Rosa Reitsamer: Die Do-it-yourself-Karrieren der DJs [Rebecca Berg]

Reitsamer, Rosa: Die Do-it-yourself-Karrieren der DJs. Über die Arbeit in elektronischen Musikszenen. – Bielefeld: transcript, 2013. – 258 S. (Studien zur Popularmusik)
ISBN 978-3-8376-2323-9 : 29,80 € (geb.)

Selbst ist der bzw. die DJ! Rosa Reitsamer betrachtet in ihrem Buch Die Do-it-yourself-Karrieren der DJs erfolgreiche Discjockey-Persönlichkeiten und ihre Karrieren ganz genau. Rosenheimer, die sich schon in ihrer Dissertation intensiv mit demselben Thema auseinandersetzte, lehrt Soziologie an der Universität für Musik und darstellende Kunst in Wien. Ihre Forschungsschwerpunkte sind Musik-, Kunst- und Jugendsoziologie, Cultural Studies und Gender Studies – unschwer auch in diesem Buch zu erkennen.
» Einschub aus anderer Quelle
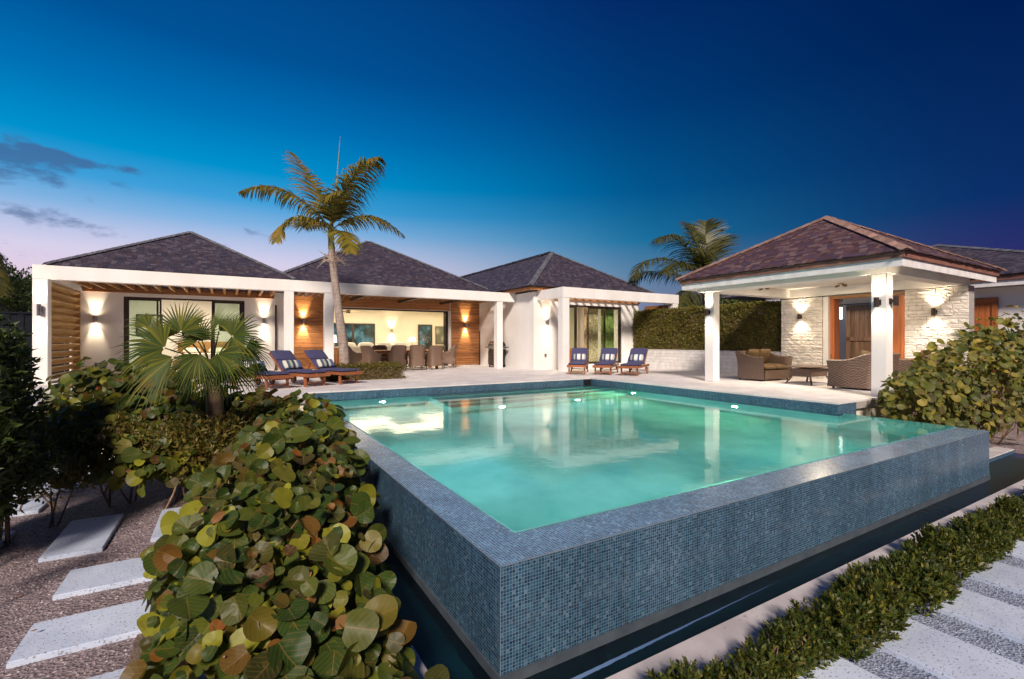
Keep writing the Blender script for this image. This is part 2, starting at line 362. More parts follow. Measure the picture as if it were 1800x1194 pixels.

In vier Kapiteln legt die qualitative Studie dar, wie schwierig es unter Umständen sein kann, ein/e erfolgreiche/r DJ zu werden. Ausgestattet mit jeder Menge Quellen und Zitaten, die alle feinsäuberlich belegt sind – vor Plagiatsvorwürfen muss sich Reitsamer gewiss nicht fürchten –, startet der/die Leser/in in die ersten beiden Kapitel „Zum Stand der Forschung“ und „Theoretischer Rahmen. Wer sich darin fleißig die Grundkenntnisse angeeignet hat und noch genug Elan für den methodischen Rahmen im dritten Kapitel hat, hat jedenfalls das beste Rüstzeug für den vierten Teil ab Seite 69, die „Darstellung der Untersuchungsergebnisse“, mitbekommen.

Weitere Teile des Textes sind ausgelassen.